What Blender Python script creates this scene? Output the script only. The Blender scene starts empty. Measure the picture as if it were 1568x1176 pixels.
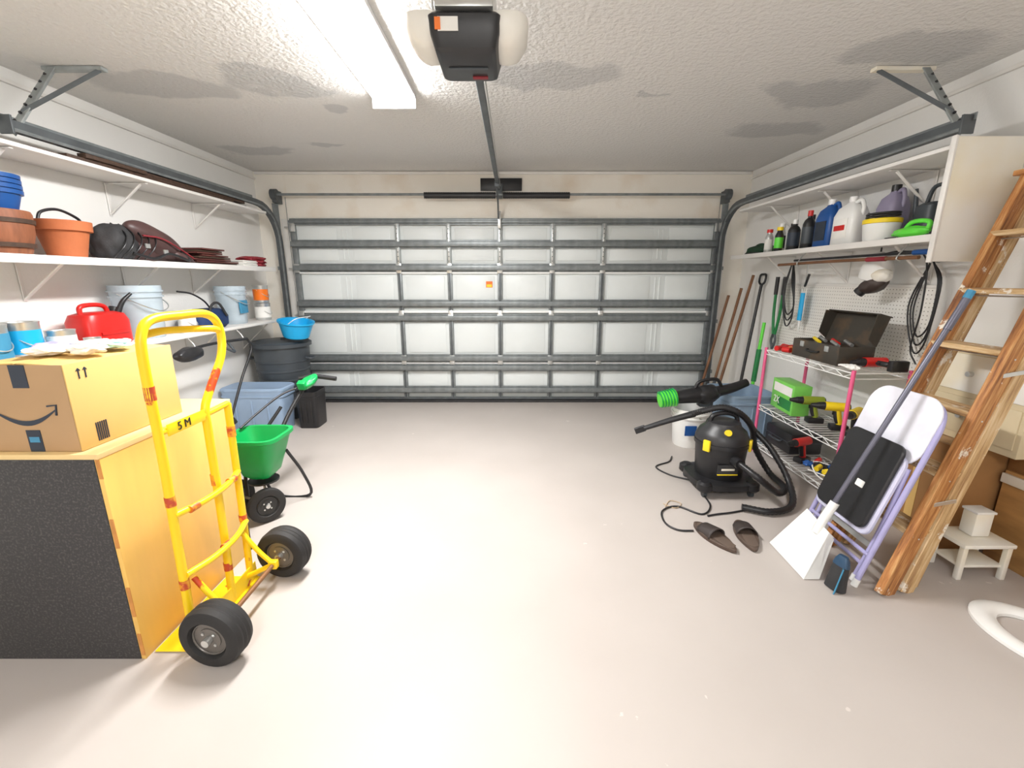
import bpy, bmesh, math, random
from mathutils import Vector, Matrix, noise
random.seed(4)
COL=bpy.context.collection
R=math.radians
# ------------------------------------------------------------------ materials
def nodes(name):
    m=bpy.data.materials.new(name);m.use_nodes=True
    nt=m.node_tree;b=nt.nodes['Principled BSDF'];return m,nt,b
def M(name,col,rough=.5,metal=0,var=.12,scale=6,col2=None,lo=.45,hi=.6,bump=0,bscale=40,alpha=1,emit=None,es=0,stretch=(1,1,1)):
    m,nt,b=nodes(name);N=nt.nodes;L=nt.links
    tc=N.new('ShaderNodeTexCoord');mp=N.new('ShaderNodeMapping');mp.inputs['Scale'].default_value=stretch
    L.new(tc.outputs['Object'],mp.inputs[0])
    nz=N.new('ShaderNodeTexNoise');nz.inputs['Scale'].default_value=scale;nz.inputs['Detail'].default_value=6
    L.new(mp.outputs[0],nz.inputs['Vector'])
    cr=N.new('ShaderNodeValToRGB')
    c=list(col)+[1]
    if col2 is None:
        cr.color_ramp.elements[0].position=.3;cr.color_ramp.elements[1].position=.7
        cr.color_ramp.elements[0].color=[x*(1-var) for x in col]+[1]
        cr.color_ramp.elements[1].color=[min(1,x*(1+var)) for x in col]+[1]
    else:
        cr.color_ramp.elements[0].position=lo;cr.color_ramp.elements[1].position=hi
        cr.color_ramp.elements[0].color=c;cr.color_ramp.elements[1].color=list(col2)+[1]
    L.new(nz.outputs['Fac'],cr.inputs[0]);L.new(cr.outputs[0],b.inputs['Base Color'])
    b.inputs['Roughness'].default_value=rough;b.inputs['Metallic'].default_value=metal
    b.inputs['Alpha'].default_value=alpha
    if emit: b.inputs['Emission Color'].default_value=list(emit)+[1];b.inputs['Emission Strength'].default_value=es
    if bump:
        n2=N.new('ShaderNodeTexNoise');n2.inputs['Scale'].default_value=bscale;n2.inputs['Detail'].default_value=4
        L.new(tc.outputs['Object'],n2.inputs['Vector'])
        bp=N.new('ShaderNodeBump');bp.inputs['Strength'].default_value=bump;bp.inputs['Distance'].default_value=.01
        L.new(n2.outputs['Fac'],bp.inputs['Height']);L.new(bp.outputs[0],b.inputs['Normal'])
    return m
def oldwoodmat(name,cols,paint=(.80,.74,.64),pth=.60):
    m,nt,b=nodes(name);N=nt.nodes;L=nt.links
    tc=N.new('ShaderNodeTexCoord');mp=N.new('ShaderNodeMapping');mp.inputs['Scale'].default_value=(1.2,16,16)
    oi=N.new('ShaderNodeObjectInfo');av=N.new('ShaderNodeVectorMath');av.operation='ADD'
    L.new(tc.outputs['Object'],av.inputs[0]);L.new(oi.outputs['Random'],av.inputs[1]);L.new(av.outputs[0],mp.inputs[0])
    nz=N.new('ShaderNodeTexNoise');nz.inputs['Scale'].default_value=3;nz.inputs['Detail'].default_value=9;nz.inputs['Roughness'].default_value=.65;L.new(mp.outputs[0],nz.inputs['Vector'])
    cr=N.new('ShaderNodeValToRGB');e=cr.color_ramp.elements;e[0].position=.34;e[0].color=list(cols[0])+[1];e[1].position=.66;e[1].color=list(cols[2])+[1]
    q=e.new(.5);q.color=list(cols[1])+[1];L.new(nz.outputs['Fac'],cr.inputs[0])
    n2=N.new('ShaderNodeTexNoise');n2.inputs['Scale'].default_value=9;n2.inputs['Detail'].default_value=8;n2.inputs['Roughness'].default_value=.7;L.new(av.outputs[0],n2.inputs['Vector'])
    r2=N.new('ShaderNodeValToRGB');r2.color_ramp.elements[0].position=pth;r2.color_ramp.elements[1].position=pth+.04;L.new(n2.outputs['Fac'],r2.inputs[0])
    mx=N.new('ShaderNodeMix');mx.data_type='RGBA';mx.inputs['B'].default_value=list(paint)+[1];L.new(r2.outputs[0],mx.inputs['Factor']);L.new(cr.outputs[0],mx.inputs['A']);L.new(mx.outputs['Result'],b.inputs['Base Color'])
    b.inputs['Roughness'].default_value=.6
    bp=N.new('ShaderNodeBump');bp.inputs['Strength'].default_value=.5;bp.inputs['Distance'].default_value=.004;L.new(nz.outputs['Fac'],bp.inputs['Height']);L.new(bp.outputs[0],b.inputs['Normal'])
    return m
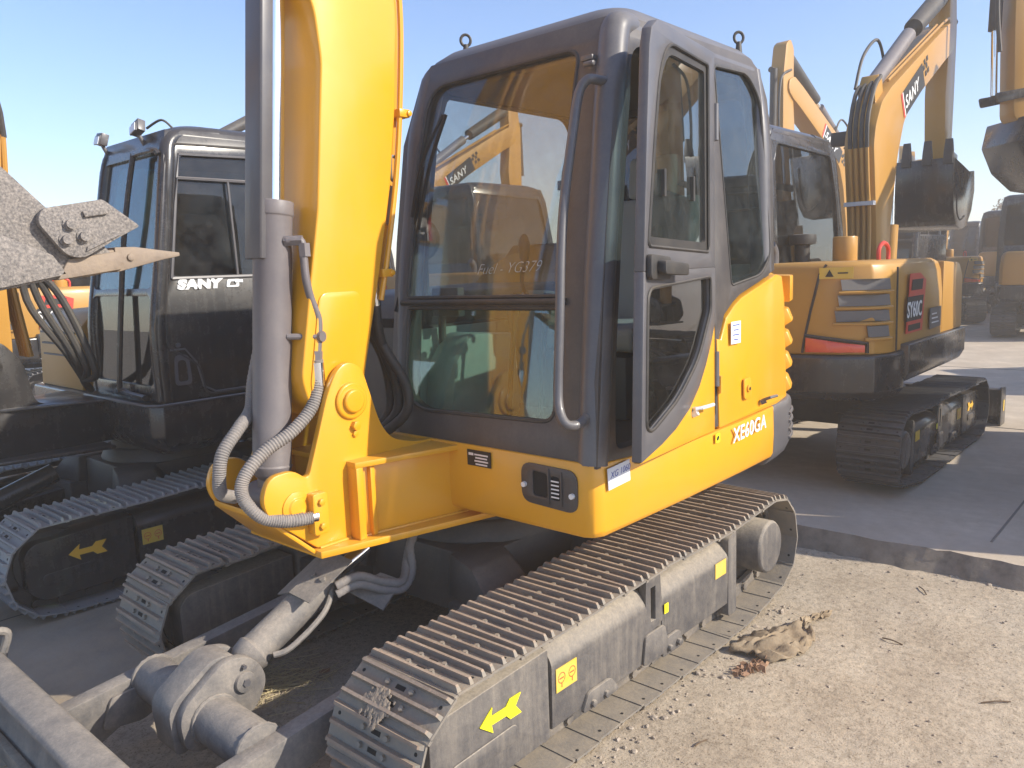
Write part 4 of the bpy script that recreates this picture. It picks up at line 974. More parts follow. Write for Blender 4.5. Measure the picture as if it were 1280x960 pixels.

Problem requirements:
Transcribe the records verbatim and omit the images.

Right answer:
What Blender Python script creates this scene? Output the script only. The Blender scene starts empty. Measure the picture as if it were 1568x1176 pixels.
import bpy, bmesh, math, random
from mathutils import Vector, Matrix, noise
random.seed(4)
COL=bpy.context.collection
R=math.radians
# ------------------------------------------------------------------ materials
def nodes(name):
    m=bpy.data.materials.new(name);m.use_nodes=True
    nt=m.node_tree;b=nt.nodes['Principled BSDF'];return m,nt,b
def M(name,col,rough=.5,metal=0,var=.12,scale=6,col2=None,lo=.45,hi=.6,bump=0,bscale=40,alpha=1,emit=None,es=0,stretch=(1,1,1)):
    m,nt,b=nodes(name);N=nt.nodes;L=nt.links
    tc=N.new('ShaderNodeTexCoord');mp=N.new('ShaderNodeMapping');mp.inputs['Scale'].default_value=stretch
    L.new(tc.outputs['Object'],mp.inputs[0])
    nz=N.new('ShaderNodeTexNoise');nz.inputs['Scale'].default_value=scale;nz.inputs['Detail'].default_value=6
    L.new(mp.outputs[0],nz.inputs['Vector'])
    cr=N.new('ShaderNodeValToRGB')
    c=list(col)+[1]
    if col2 is None:
        cr.color_ramp.elements[0].position=.3;cr.color_ramp.elements[1].position=.7
        cr.color_ramp.elements[0].color=[x*(1-var) for x in col]+[1]
        cr.color_ramp.elements[1].color=[min(1,x*(1+var)) for x in col]+[1]
    else:
        cr.color_ramp.elements[0].position=lo;cr.color_ramp.elements[1].position=hi
        cr.color_ramp.elements[0].color=c;cr.color_ramp.elements[1].color=list(col2)+[1]
    L.new(nz.outputs['Fac'],cr.inputs[0]);L.new(cr.outputs[0],b.inputs['Base Color'])
    b.inputs['Roughness'].default_value=rough;b.inputs['Metallic'].default_value=metal
    b.inputs['Alpha'].default_value=alpha
    if emit: b.inputs['Emission Color'].default_value=list(emit)+[1];b.inputs['Emission Strength'].default_value=es
    if bump:
        n2=N.new('ShaderNodeTexNoise');n2.inputs['Scale'].default_value=bscale;n2.inputs['Detail'].default_value=4
        L.new(tc.outputs['Object'],n2.inputs['Vector'])
        bp=N.new('ShaderNodeBump');bp.inputs['Strength'].default_value=bump;bp.inputs['Distance'].default_value=.01
        L.new(n2.outputs['Fac'],bp.inputs['Height']);L.new(bp.outputs[0],b.inputs['Normal'])
    return m
def oldwoodmat(name,cols,paint=(.80,.74,.64),pth=.60):
    m,nt,b=nodes(name);N=nt.nodes;L=nt.links
    tc=N.new('ShaderNodeTexCoord');mp=N.new('ShaderNodeMapping');mp.inputs['Scale'].default_value=(1.2,16,16)
    oi=N.new('ShaderNodeObjectInfo');av=N.new('ShaderNodeVectorMath');av.operation='ADD'
    L.new(tc.outputs['Object'],av.inputs[0]);L.new(oi.outputs['Random'],av.inputs[1]);L.new(av.outputs[0],mp.inputs[0])
    nz=N.new('ShaderNodeTexNoise');nz.inputs['Scale'].default_value=3;nz.inputs['Detail'].default_value=9;nz.inputs['Roughness'].default_value=.65;L.new(mp.outputs[0],nz.inputs['Vector'])
    cr=N.new('ShaderNodeValToRGB');e=cr.color_ramp.elements;e[0].position=.34;e[0].color=list(cols[0])+[1];e[1].position=.66;e[1].color=list(cols[2])+[1]
    q=e.new(.5);q.color=list(cols[1])+[1];L.new(nz.outputs['Fac'],cr.inputs[0])
    n2=N.new('ShaderNodeTexNoise');n2.inputs['Scale'].default_value=9;n2.inputs['Detail'].default_value=8;n2.inputs['Roughness'].default_value=.7;L.new(av.outputs[0],n2.inputs['Vector'])
    r2=N.new('ShaderNodeValToRGB');r2.color_ramp.elements[0].position=pth;r2.color_ramp.elements[1].position=pth+.04;L.new(n2.outputs['Fac'],r2.inputs[0])
    mx=N.new('ShaderNodeMix');mx.data_type='RGBA';mx.inputs['B'].default_value=list(paint)+[1];L.new(r2.outputs[0],mx.inputs['Factor']);L.new(cr.outputs[0],mx.inputs['A']);L.new(mx.outputs['Result'],b.inputs['Base Color'])
    b.inputs['Roughness'].default_value=.6
    bp=N.new('ShaderNodeBump');bp.inputs['Strength'].default_value=.5;bp.inputs['Distance'].default_value=.004;L.new(nz.outputs['Fac'],bp.inputs['Height']);L.new(bp.outputs[0],b.inputs['Normal'])
    return m
Write part 4 of the bpy script that recreates this picture. It picks up at line 974. More parts follow. Write for Blender 4.5. Measure the picture as if it were 1280x960 pixels.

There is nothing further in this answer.